Proposals must include teams of two tenure-stream faculty from the Urbana-Champaign campus representing at least two different departments/programs/units in the arts and humanities. Faculty members may participate in only one proposal each. Applicants are encouraged to consider diversity across methodologies, pedagogical approaches, and academic ranks in the construction of faculty teams.

Faculty members must be available in person during the semester of course instruction. Once a course is selected, the faculty co-instructors should be available to participate in an orientation and shared pedagogy meeting in spring 2026, to be scheduled by HRI.

Previous Interseminars co-conveners are not eligible for the co-teaching grant.

Terms

Reporting: Faculty will be required to submit a final project report by July 15, 2027. These reports are not only pragmatic documents regarding the project's progress, but also intellectual resources, functioning as an important archive for future interdisciplinary initiatives in graduate education.

Application Guidelines

Proposal Requirements

  1. Course proposal narrative of no more than 2000 words (Please use the proposal template – opens in Microsoft Word). The narrative should include:
    • a. Narrative description of the proposed interdisciplinary course, providing the intellectual rationale; pedagogical approach; and potential cross-disciplinary impact.
    • b. Explanation of how the course draws on faculty expertise and the proposed distribution of labor between faculty
    • c. Plan for teaching, mentoring, and recruiting graduate students from different disciplinary backgrounds, including via pedagogical methods aimed at historically underrepresented graduate students
    • d. Course title, course number(s), and an abstract of up to 500 words
    • e. Provisional syllabus, including weekly outline of topics, readings/materials, activities, and assignments. N.B. We are not looking for a full-blown syllabus at this stage. What we expect to see is the title of the course; a rationale for the theme(s) of the course; a sketch of two or three themed subsections, organized perhaps by readings drawn from the work of the proposed external speakers; attention to the interdisciplinary approaches and methods the collaborators are envisioning; and a short bibliography of possible course readings/videos/digital platforms (no more than 10 items). Please contact us if you have questions about the syllabus preparation.
  2. Short c.v. (2 pages) for each faculty instructor.
  3. A list of 2-3 prospective course-related guest speakers (scholars, artists, activists) or events.
  4. Approval from the executive officer(s) of each faculty instructor’s department/academic unit(s) or the appropriate budgetary decision-maker from the faculty convener's unit.

    (Please use the EO form; open in Adobe Acrobat for a fillable form.) The executive officer agrees to: release the faculty member from one course in fall 2026 or spring 2027; offer the proposed course for credit under the proposed rubric(s) during the 2026–27 academic year; and acknowledge that the department will receive funds that will help offset expenses incurred as a result of the faculty member’s participation in the Interseminars initiative.

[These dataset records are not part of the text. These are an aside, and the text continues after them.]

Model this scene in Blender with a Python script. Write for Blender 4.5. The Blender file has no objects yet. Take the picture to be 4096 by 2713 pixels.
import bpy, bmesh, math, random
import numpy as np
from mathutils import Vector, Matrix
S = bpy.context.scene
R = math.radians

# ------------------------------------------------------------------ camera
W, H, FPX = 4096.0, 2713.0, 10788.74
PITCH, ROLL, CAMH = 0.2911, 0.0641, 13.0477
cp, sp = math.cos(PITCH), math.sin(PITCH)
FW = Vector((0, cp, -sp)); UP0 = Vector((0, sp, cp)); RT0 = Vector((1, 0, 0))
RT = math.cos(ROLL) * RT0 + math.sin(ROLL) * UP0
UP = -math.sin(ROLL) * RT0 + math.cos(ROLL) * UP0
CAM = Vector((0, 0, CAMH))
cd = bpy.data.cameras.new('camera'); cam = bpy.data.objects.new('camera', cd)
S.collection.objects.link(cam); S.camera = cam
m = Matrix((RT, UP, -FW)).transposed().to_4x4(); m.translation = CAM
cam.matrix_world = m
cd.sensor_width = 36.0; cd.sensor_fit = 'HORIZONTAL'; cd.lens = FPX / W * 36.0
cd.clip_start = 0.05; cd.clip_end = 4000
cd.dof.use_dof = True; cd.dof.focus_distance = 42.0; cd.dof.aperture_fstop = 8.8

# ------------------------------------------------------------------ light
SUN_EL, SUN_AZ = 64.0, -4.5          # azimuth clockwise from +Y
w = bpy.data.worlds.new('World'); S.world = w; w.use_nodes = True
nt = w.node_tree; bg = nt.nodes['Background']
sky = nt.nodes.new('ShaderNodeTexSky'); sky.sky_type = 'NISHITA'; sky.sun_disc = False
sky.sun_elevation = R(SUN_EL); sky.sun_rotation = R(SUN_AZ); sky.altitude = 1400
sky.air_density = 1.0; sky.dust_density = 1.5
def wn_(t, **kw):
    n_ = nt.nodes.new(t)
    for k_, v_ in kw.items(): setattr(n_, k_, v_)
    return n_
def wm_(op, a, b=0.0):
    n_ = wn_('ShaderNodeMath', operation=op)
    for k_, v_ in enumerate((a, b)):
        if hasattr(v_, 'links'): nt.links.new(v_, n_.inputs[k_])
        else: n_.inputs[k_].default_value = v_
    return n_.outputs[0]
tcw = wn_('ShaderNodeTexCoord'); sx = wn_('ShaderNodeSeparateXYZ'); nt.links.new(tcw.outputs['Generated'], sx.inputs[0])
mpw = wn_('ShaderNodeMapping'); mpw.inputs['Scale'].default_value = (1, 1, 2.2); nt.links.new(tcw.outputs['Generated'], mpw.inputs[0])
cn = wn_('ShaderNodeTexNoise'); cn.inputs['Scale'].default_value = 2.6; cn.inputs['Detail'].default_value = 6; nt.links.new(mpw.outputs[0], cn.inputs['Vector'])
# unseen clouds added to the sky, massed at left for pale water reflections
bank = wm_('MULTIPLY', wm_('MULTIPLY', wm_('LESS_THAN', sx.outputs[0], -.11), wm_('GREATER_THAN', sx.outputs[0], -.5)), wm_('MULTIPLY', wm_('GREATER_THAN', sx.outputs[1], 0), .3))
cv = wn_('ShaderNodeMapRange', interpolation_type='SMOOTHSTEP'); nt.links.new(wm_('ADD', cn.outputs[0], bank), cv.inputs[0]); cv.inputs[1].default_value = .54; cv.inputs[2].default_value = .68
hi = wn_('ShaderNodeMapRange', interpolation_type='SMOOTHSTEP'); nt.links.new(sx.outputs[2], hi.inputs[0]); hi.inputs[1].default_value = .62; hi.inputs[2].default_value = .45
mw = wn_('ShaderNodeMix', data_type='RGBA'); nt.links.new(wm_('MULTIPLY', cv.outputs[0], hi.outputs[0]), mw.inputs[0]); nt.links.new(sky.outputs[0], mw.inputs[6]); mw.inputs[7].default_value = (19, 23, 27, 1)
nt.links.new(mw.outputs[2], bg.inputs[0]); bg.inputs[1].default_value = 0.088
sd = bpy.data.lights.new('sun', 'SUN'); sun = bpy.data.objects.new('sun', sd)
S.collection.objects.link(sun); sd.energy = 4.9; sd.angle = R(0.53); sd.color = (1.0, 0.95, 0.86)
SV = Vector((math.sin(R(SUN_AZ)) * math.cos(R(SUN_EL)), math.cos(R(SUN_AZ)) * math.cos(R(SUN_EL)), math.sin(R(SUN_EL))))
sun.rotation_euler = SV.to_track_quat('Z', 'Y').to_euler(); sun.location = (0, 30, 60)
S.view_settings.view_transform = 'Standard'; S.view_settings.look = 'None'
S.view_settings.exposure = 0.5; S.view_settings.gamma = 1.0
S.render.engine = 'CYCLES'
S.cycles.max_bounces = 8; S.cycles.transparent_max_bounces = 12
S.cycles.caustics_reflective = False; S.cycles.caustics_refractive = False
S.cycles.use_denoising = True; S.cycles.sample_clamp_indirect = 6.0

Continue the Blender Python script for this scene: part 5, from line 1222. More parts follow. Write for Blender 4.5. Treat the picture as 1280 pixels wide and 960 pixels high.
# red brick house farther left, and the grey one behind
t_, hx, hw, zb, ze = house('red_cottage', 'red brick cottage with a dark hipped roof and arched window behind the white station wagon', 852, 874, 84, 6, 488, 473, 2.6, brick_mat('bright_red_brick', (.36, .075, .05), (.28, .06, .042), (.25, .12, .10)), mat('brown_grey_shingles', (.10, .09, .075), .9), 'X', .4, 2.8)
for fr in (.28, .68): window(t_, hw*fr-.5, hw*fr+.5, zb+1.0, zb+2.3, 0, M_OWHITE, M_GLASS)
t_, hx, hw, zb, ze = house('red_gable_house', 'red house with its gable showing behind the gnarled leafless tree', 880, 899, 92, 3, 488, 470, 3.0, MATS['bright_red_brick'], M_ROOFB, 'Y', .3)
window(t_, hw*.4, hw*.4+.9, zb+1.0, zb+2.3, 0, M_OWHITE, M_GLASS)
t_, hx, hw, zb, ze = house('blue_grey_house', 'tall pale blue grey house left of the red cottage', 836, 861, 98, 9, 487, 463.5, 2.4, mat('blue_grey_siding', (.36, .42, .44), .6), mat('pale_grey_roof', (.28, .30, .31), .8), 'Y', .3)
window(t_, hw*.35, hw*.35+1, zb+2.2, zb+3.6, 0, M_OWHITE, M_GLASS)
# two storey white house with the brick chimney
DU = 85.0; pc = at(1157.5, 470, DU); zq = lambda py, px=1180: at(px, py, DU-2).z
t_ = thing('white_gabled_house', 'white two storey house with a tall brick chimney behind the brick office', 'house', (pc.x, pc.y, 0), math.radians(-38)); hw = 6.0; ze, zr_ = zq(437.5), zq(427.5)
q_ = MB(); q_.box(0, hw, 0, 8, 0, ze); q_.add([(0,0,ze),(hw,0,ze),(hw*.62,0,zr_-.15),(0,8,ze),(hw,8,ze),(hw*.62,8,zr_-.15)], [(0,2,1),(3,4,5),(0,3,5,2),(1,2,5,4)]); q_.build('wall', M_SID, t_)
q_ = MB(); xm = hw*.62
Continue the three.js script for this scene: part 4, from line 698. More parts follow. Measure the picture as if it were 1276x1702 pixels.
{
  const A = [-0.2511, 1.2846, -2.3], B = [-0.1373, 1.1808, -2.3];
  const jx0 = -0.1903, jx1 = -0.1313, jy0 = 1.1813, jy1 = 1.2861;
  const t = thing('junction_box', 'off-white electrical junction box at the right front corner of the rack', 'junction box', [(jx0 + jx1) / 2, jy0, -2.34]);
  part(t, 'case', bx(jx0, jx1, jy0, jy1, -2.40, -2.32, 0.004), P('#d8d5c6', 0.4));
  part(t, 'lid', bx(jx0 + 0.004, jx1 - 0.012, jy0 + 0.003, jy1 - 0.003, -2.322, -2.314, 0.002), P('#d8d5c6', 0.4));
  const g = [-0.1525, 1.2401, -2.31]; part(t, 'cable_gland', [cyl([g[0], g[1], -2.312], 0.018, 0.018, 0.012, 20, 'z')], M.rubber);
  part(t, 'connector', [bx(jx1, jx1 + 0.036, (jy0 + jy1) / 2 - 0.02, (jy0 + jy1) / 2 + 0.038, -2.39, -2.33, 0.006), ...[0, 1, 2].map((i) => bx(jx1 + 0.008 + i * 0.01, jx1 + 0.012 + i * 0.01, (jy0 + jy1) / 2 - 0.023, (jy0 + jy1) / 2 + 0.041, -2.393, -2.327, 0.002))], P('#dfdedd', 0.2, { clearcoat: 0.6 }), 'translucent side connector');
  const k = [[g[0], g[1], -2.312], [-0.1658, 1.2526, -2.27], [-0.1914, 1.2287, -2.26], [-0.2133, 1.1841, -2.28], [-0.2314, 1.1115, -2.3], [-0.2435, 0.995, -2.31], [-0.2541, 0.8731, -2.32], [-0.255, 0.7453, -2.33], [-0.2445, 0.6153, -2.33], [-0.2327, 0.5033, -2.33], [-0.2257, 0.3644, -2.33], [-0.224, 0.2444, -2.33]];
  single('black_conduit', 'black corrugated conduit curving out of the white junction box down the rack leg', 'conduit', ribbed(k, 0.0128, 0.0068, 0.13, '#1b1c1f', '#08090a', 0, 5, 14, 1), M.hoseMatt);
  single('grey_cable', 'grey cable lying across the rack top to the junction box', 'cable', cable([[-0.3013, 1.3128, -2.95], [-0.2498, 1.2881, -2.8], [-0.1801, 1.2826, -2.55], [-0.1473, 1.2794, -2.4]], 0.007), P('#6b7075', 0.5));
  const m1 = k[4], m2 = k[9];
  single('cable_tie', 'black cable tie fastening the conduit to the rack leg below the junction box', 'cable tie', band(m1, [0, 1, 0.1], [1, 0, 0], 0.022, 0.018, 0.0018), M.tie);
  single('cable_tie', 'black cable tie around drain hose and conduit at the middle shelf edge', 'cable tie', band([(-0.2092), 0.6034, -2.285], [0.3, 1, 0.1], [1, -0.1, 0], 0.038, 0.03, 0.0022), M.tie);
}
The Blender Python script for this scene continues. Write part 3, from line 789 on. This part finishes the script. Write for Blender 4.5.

Application Deadline Details

The application must be completed and submitted via the application form no later than 11:59 p.m. on October 3, 2025. Please note that HRI staff will only be available to assist with application questions until 5:00 p.m. on Friday, October 3.

Selection Criteria

Applications are welcome from teams of two in all arenas of the humanities, arts and related fields. Proposals will undergo peer review by the Interseminars Steering Committee. Proposals will be evaluated according to the following criteria: significance of proposed course topic; clarity of course design and pedagogical approach; contribution to interdisciplinarity in the humanities and arts; commitment to diversity, including a plan for recruiting and mentoring underrepresented graduate students; and the potential impact on the future of interdisciplinary graduate education.

For questions about any of the criteria, please contact Antoinette Burton, Steering Committee Chair, at aburton@illinois.edu.

Notification

Notification of awards will be made by December 1, 2025.